Madame la secrétaire d'Etat, n'ayant pas obtenu de réponse précise sur le cas
précis de la cité Fontaine-Mallet à Villepinte, ce que je regrette, je me
bornerai à faire un commentaire. La Seine-Saint-Denis
compte 50 000 demandeurs de logements et de nombreux quartiers en grande
difficulté sociale. Le problème de l'avenir du logement social ne peut donc se
résoudre dans le seul périmètre de ce département. La solidarité de
l'Ile-de-France, la solidarité nationale doivent jouer : nous en avons besoin.
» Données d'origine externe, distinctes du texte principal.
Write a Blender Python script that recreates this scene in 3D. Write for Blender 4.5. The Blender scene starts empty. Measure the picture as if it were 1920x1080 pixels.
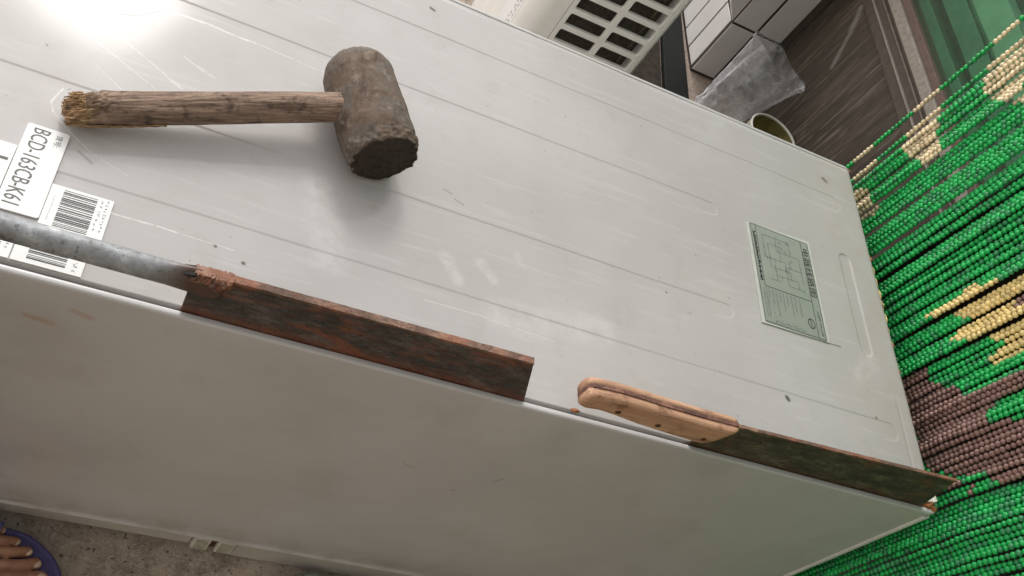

Alors qu'on invite les maires, dont je suis, à pratiquer la mixité sociale, on
ne peut aujourd'hui leur demander d'exclure les familles en difficulté de
Seine-Saint-Denis. Par solidarité et par justice sociale, nous devons au
contraire faire en sorte que ces habitants puissent vivre dans des logements
décents. Pour ma part, en tout cas, je me refuse, en tant que maire, à demander
à des familles, sous prétexte de mixité sociale, de quitter ma ville et -
passez-moi l'expression - d'aller se faire voir ailleurs. Cette question
fondamentale implique une politique du logement bien plus audacieuse que celle
actuellement menée par le Gouvernement. M. le président. La parole est à Mme la secrétaire
d'Etat. Mme la secrétaire
d'Etat à l'intégration et à l'égalité des chances. Monsieur Asensi, le
Gouvernement mesure toutes ces difficultés. C'est d'ailleurs ce qui a prévalu
dans le contexte d'août 2003 puisque l'ANRU est un outil puissant, en termes
tant méthodologiques que financiers, qui permet de réaliser des opérations d'une
ampleur certaine avec pour objectif de travailler pour les communes confrontées
à de grandes difficultés. Soyez-en assuré, la mixité sociale est vraiment une
des priorités du Gouvernement. M. le président. En attendant l'arrivée de M.
d'Aubert, actuellement au Sénat, je suspends la séance quelques minutes.